==== GIVEN DATA ====

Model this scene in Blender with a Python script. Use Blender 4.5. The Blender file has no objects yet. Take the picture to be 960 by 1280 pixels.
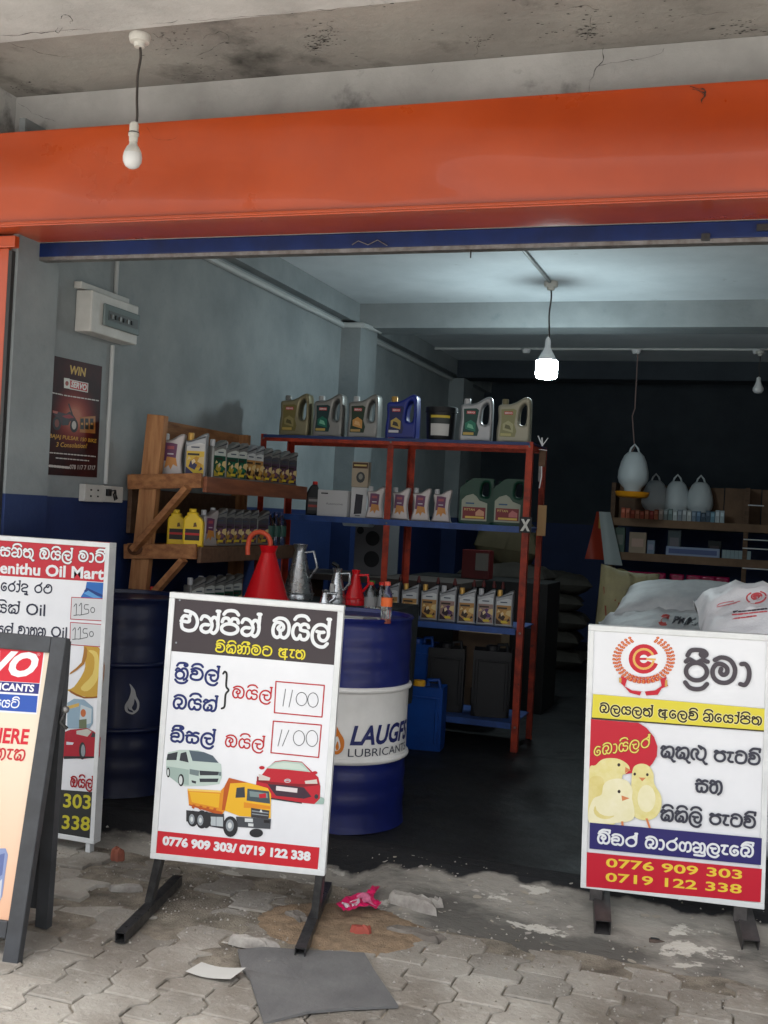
import bpy, bmesh, math, random
import numpy as np
from mathutils import Vector, Matrix, noise
from mathutils.bvhtree import BVHTree
random.seed(7)
S = bpy.context.scene
COL = S.collection
PI = math.pi
# ------------------------------------------------------------------ camera
F = 1391.3
YAW, PIT, ROL = [math.radians(a) for a in (18.659, .0928, 3.055)]
CAM = Vector((0, 0, 1.42))
fw = Vector((-math.sin(YAW)*math.cos(PIT), math.cos(YAW)*math.cos(PIT), math.sin(PIT)))
rt = Vector((math.cos(YAW), math.sin(YAW), 0)); up = rt.cross(fw)
rt, up = rt*math.cos(ROL)+up*math.sin(ROL), -rt*math.sin(ROL)+up*math.cos(ROL)
cd = bpy.data.cameras.new('camera'); cam = bpy.data.objects.new('camera', cd); COL.objects.link(cam)
M = Matrix((rt, up, -fw)).transposed().to_4x4(); M.translation = CAM
cam.matrix_world = M
cd.sensor_fit = 'VERTICAL'; cd.sensor_height = 36; cd.sensor_width = 27; cd.lens = F/1280*36
cd.clip_start = .05; cd.clip_end = 500
S.camera = cam
# ------------------------------------------------------------------ world, sun, exposure
SUN_EL, SUN_AZ = math.radians(74), math.radians(195)     # azimuth from +Y clockwise: the sun stands behind the viewer
w = bpy.data.worlds.new('World'); S.world = w; w.use_nodes = True
nt = w.node_tree; bg = nt.nodes['Background']
sky = nt.nodes.new('ShaderNodeTexSky'); sky.sky_type = 'NISHITA'; sky.sun_disc = False
sky.sun_elevation = SUN_EL; sky.sun_rotation = SUN_AZ; sky.air_density = 1.0; sky.dust_density = 6.0; sky.ozone_density = .6
hs = nt.nodes.new('ShaderNodeHueSaturation'); hs.inputs['Saturation'].default_value = .3
nt.links.new(sky.outputs[0], hs.inputs['Color']); nt.links.new(hs.outputs[0], bg.inputs[0]); bg.inputs[1].default_value = .13
sd = bpy.data.lights.new('sun', 'SUN'); sd.energy = 4.; sd.angle = math.radians(.5); sd.color = (1, .97, .92)
sun = bpy.data.objects.new('sun', sd); COL.objects.link(sun); sun.location = (0, -5, 12)
sdir = Vector((math.sin(SUN_AZ)*math.cos(SUN_EL), math.cos(SUN_AZ)*math.cos(SUN_EL), math.sin(SUN_EL)))
sun.rotation_euler = sdir.to_track_quat('Z', 'Y').to_euler()
S.view_settings.view_transform = 'Standard'; S.view_settings.look = 'None'
S.view_settings.exposure = 1.9; S.view_settings.gamma = 1
BULB = 55.0

# ------------------------------------------------------------------ helpers
def ray(x, y): return fw + rt*((x-480)/F) - up*((y-640)/F)
def on(x, y, ax, v):
    d = ray(x, y); i = 'XYZ'.index(ax); return CAM + d*((v-CAM[i])/d[i])
MATS = {}
def lin(c): return tuple(((v/255)/12.92 if v/255 <= .04045 else ((v/255+.055)/1.055)**2.4) for v in c)
def mat(name, c, r=.6, m=0., c2=None, sc=6., lo=.35, hi=.65, bump=0., bsc=40., det=6., spec=.3, coat=0., trans=0., alpha=None, world=False, c3=None, sc3=30., lo3=.6, hi3=.75, stretch=None, rvar=0.):
    if name in MATS: return MATS[name]
    a = bpy.data.materials.new(name); a.use_nodes = True; t = a.node_tree; b = t.nodes['Principled BSDF']
    b.inputs['Base Color'].default_value = (*c, 1); b.inputs['Roughness'].default_value = r; b.inputs['Metallic'].default_value = m
    b.inputs['Specular IOR Level'].default_value = spec; b.inputs['Coat Weight'].default_value = coat
    b.inputs['Transmission Weight'].default_value = trans
    if c2 or c3 or bump or rvar:
        tc = t.nodes.new('ShaderNodeNewGeometry' if world else 'ShaderNodeTexCoord'); src = tc.outputs['Position' if world else 'Object']
        if stretch:
            mp = t.nodes.new('ShaderNodeMapping'); mp.inputs['Scale'].default_value = stretch; t.links.new(src, mp.inputs[0]); src = mp.outputs[0]
        col = None
        def nz(s, lo_, hi_, d=det):
            n = t.nodes.new('ShaderNodeTexNoise'); n.inputs['Scale'].default_value = s; n.inputs['Detail'].default_value = d
            n.inputs['Roughness'].default_value = .62; t.links.new(src, n.inputs['Vector'])
            mr = t.nodes.new('ShaderNodeMapRange'); mr.inputs[1].default_value = lo_; mr.inputs[2].default_value = hi_
            t.links.new(n.outputs['Fac'], mr.inputs[0]); return mr.outputs[0]
        if c2:
            mx = t.nodes.new('ShaderNodeMix'); mx.data_type = 'RGBA'; t.links.new(nz(sc, lo, hi), mx.inputs[0])
            mx.inputs[6].default_value = (*c, 1); mx.inputs[7].default_value = (*c2, 1); col = mx.outputs[2]
        if c3:
            mx = t.nodes.new('ShaderNodeMix'); mx.data_type = 'RGBA'; t.links.new(nz(sc3, lo3, hi3), mx.inputs[0])
            if col: t.links.new(col, mx.inputs[6])
            else: mx.inputs[6].default_value = (*c, 1)
            mx.inputs[7].default_value = (*c3, 1); col = mx.outputs[2]
        if col: t.links.new(col, b.inputs['Base Color'])
        if rvar:
            o = nz(sc*1.7, .3, .7); q = t.nodes.new('ShaderNodeMapRange'); q.inputs[3].default_value = max(.02, r-rvar); q.inputs[4].default_value = min(1, r+rvar)
            t.links.new(o, q.inputs[0]); t.links.new(q.outputs[0], b.inputs['Roughness'])
        if bump:
            bp = t.nodes.new('ShaderNodeBump'); bp.inputs['Strength'].default_value = bump; bp.inputs['Distance'].default_value = .01
            t.links.new(nz(bsc, 0, 1), bp.inputs['Height']); t.links.new(bp.outputs[0], b.inputs['Normal'])
    MATS[name] = a; return a
def emis(name, c, s):
    a = bpy.data.materials.new(name); a.use_nodes = True; b = a.node_tree.nodes['Principled BSDF']
    b.inputs['Base Color'].default_value = (*c, 1); b.inputs['Emission Color'].default_value = (*c, 1); b.inputs['Emission Strength'].default_value = s
    MATS[name] = a; return a
def P(*rgb, r=.45):     # print ink
    return mat('ink_%d_%d_%d' % rgb, tuple(v*.74 for v in lin(rgb)), r)
def matlist(me, ms):
    for q in (ms if isinstance(ms, (list, tuple)) else [ms]): me.materials.append(q)
def link(name, me, parent=None, mw=None):
    o = bpy.data.objects.new(name, me); COL.objects.link(o)
    if parent: o.parent = parent
    if mw is not None: o.matrix_local = mw
    return o
def smooth(me, ang=35):
    me.polygons.foreach_set('use_smooth', [True]*len(me.polygons)); me.set_sharp_from_angle(angle=math.radians(ang))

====

* [WHAT THE TASK REQUIRES]:
Repeat the listing verbatim. Skip the pictures.

* [SOLUTION TO THIS TASK]:
Model this scene in Blender with a Python script. Use Blender 4.5. The Blender file has no objects yet. Take the picture to be 960 by 1280 pixels.
import bpy, bmesh, math, random
import numpy as np
from mathutils import Vector, Matrix, noise
from mathutils.bvhtree import BVHTree
random.seed(7)
S = bpy.context.scene
COL = S.collection
PI = math.pi
# ------------------------------------------------------------------ camera
F = 1391.3
YAW, PIT, ROL = [math.radians(a) for a in (18.659, .0928, 3.055)]
CAM = Vector((0, 0, 1.42))
fw = Vector((-math.sin(YAW)*math.cos(PIT), math.cos(YAW)*math.cos(PIT), math.sin(PIT)))
rt = Vector((math.cos(YAW), math.sin(YAW), 0)); up = rt.cross(fw)
rt, up = rt*math.cos(ROL)+up*math.sin(ROL), -rt*math.sin(ROL)+up*math.cos(ROL)
cd = bpy.data.cameras.new('camera'); cam = bpy.data.objects.new('camera', cd); COL.objects.link(cam)
M = Matrix((rt, up, -fw)).transposed().to_4x4(); M.translation = CAM
cam.matrix_world = M
cd.sensor_fit = 'VERTICAL'; cd.sensor_height = 36; cd.sensor_width = 27; cd.lens = F/1280*36
cd.clip_start = .05; cd.clip_end = 500
S.camera = cam
# ------------------------------------------------------------------ world, sun, exposure
SUN_EL, SUN_AZ = math.radians(74), math.radians(195)     # azimuth from +Y clockwise: the sun stands behind the viewer
w = bpy.data.worlds.new('World'); S.world = w; w.use_nodes = True
nt = w.node_tree; bg = nt.nodes['Background']
sky = nt.nodes.new('ShaderNodeTexSky'); sky.sky_type = 'NISHITA'; sky.sun_disc = False
sky.sun_elevation = SUN_EL; sky.sun_rotation = SUN_AZ; sky.air_density = 1.0; sky.dust_density = 6.0; sky.ozone_density = .6
hs = nt.nodes.new('ShaderNodeHueSaturation'); hs.inputs['Saturation'].default_value = .3
nt.links.new(sky.outputs[0], hs.inputs['Color']); nt.links.new(hs.outputs[0], bg.inputs[0]); bg.inputs[1].default_value = .13
sd = bpy.data.lights.new('sun', 'SUN'); sd.energy = 4.; sd.angle = math.radians(.5); sd.color = (1, .97, .92)
sun = bpy.data.objects.new('sun', sd); COL.objects.link(sun); sun.location = (0, -5, 12)
sdir = Vector((math.sin(SUN_AZ)*math.cos(SUN_EL), math.cos(SUN_AZ)*math.cos(SUN_EL), math.sin(SUN_EL)))
sun.rotation_euler = sdir.to_track_quat('Z', 'Y').to_euler()
S.view_settings.view_transform = 'Standard'; S.view_settings.look = 'None'
S.view_settings.exposure = 1.9; S.view_settings.gamma = 1
BULB = 55.0

# ------------------------------------------------------------------ helpers
def ray(x, y): return fw + rt*((x-480)/F) - up*((y-640)/F)
def on(x, y, ax, v):
    d = ray(x, y); i = 'XYZ'.index(ax); return CAM + d*((v-CAM[i])/d[i])
MATS = {}
def lin(c): return tuple(((v/255)/12.92 if v/255 <= .04045 else ((v/255+.055)/1.055)**2.4) for v in c)
def mat(name, c, r=.6, m=0., c2=None, sc=6., lo=.35, hi=.65, bump=0., bsc=40., det=6., spec=.3, coat=0., trans=0., alpha=None, world=False, c3=None, sc3=30., lo3=.6, hi3=.75, stretch=None, rvar=0.):
    if name in MATS: return MATS[name]
    a = bpy.data.materials.new(name); a.use_nodes = True; t = a.node_tree; b = t.nodes['Principled BSDF']
    b.inputs['Base Color'].default_value = (*c, 1); b.inputs['Roughness'].default_value = r; b.inputs['Metallic'].default_value = m
    b.inputs['Specular IOR Level'].default_value = spec; b.inputs['Coat Weight'].default_value = coat
    b.inputs['Transmission Weight'].default_value = trans
    if c2 or c3 or bump or rvar:
        tc = t.nodes.new('ShaderNodeNewGeometry' if world else 'ShaderNodeTexCoord'); src = tc.outputs['Position' if world else 'Object']
        if stretch:
            mp = t.nodes.new('ShaderNodeMapping'); mp.inputs['Scale'].default_value = stretch; t.links.new(src, mp.inputs[0]); src = mp.outputs[0]
        col = None
        def nz(s, lo_, hi_, d=det):
            n = t.nodes.new('ShaderNodeTexNoise'); n.inputs['Scale'].default_value = s; n.inputs['Detail'].default_value = d
            n.inputs['Roughness'].default_value = .62; t.links.new(src, n.inputs['Vector'])
            mr = t.nodes.new('ShaderNodeMapRange'); mr.inputs[1].default_value = lo_; mr.inputs[2].default_value = hi_
            t.links.new(n.outputs['Fac'], mr.inputs[0]); return mr.outputs[0]
        if c2:
            mx = t.nodes.new('ShaderNodeMix'); mx.data_type = 'RGBA'; t.links.new(nz(sc, lo, hi), mx.inputs[0])
            mx.inputs[6].default_value = (*c, 1); mx.inputs[7].default_value = (*c2, 1); col = mx.outputs[2]
        if c3:
            mx = t.nodes.new('ShaderNodeMix'); mx.data_type = 'RGBA'; t.links.new(nz(sc3, lo3, hi3), mx.inputs[0])
            if col: t.links.new(col, mx.inputs[6])
            else: mx.inputs[6].default_value = (*c, 1)
            mx.inputs[7].default_value = (*c3, 1); col = mx.outputs[2]
        if col: t.links.new(col, b.inputs['Base Color'])
        if rvar:
            o = nz(sc*1.7, .3, .7); q = t.nodes.new('ShaderNodeMapRange'); q.inputs[3].default_value = max(.02, r-rvar); q.inputs[4].default_value = min(1, r+rvar)
            t.links.new(o, q.inputs[0]); t.links.new(q.outputs[0], b.inputs['Roughness'])
        if bump:
            bp = t.nodes.new('ShaderNodeBump'); bp.inputs['Strength'].default_value = bump; bp.inputs['Distance'].default_value = .01
            t.links.new(nz(bsc, 0, 1), bp.inputs['Height']); t.links.new(bp.outputs[0], b.inputs['Normal'])
    MATS[name] = a; return a
def emis(name, c, s):
    a = bpy.data.materials.new(name); a.use_nodes = True; b = a.node_tree.nodes['Principled BSDF']
    b.inputs['Base Color'].default_value = (*c, 1); b.inputs['Emission Color'].default_value = (*c, 1); b.inputs['Emission Strength'].default_value = s
    MATS[name] = a; return a
def P(*rgb, r=.45):     # print ink
    return mat('ink_%d_%d_%d' % rgb, tuple(v*.74 for v in lin(rgb)), r)
def matlist(me, ms):
    for q in (ms if isinstance(ms, (list, tuple)) else [ms]): me.materials.append(q)
def link(name, me, parent=None, mw=None):
    o = bpy.data.objects.new(name, me); COL.objects.link(o)
    if parent: o.parent = parent
    if mw is not None: o.matrix_local = mw
    return o
def smooth(me, ang=35):
    me.polygons.foreach_set('use_smooth', [True]*len(me.polygons)); me.set_sharp_from_angle(angle=math.radians(ang))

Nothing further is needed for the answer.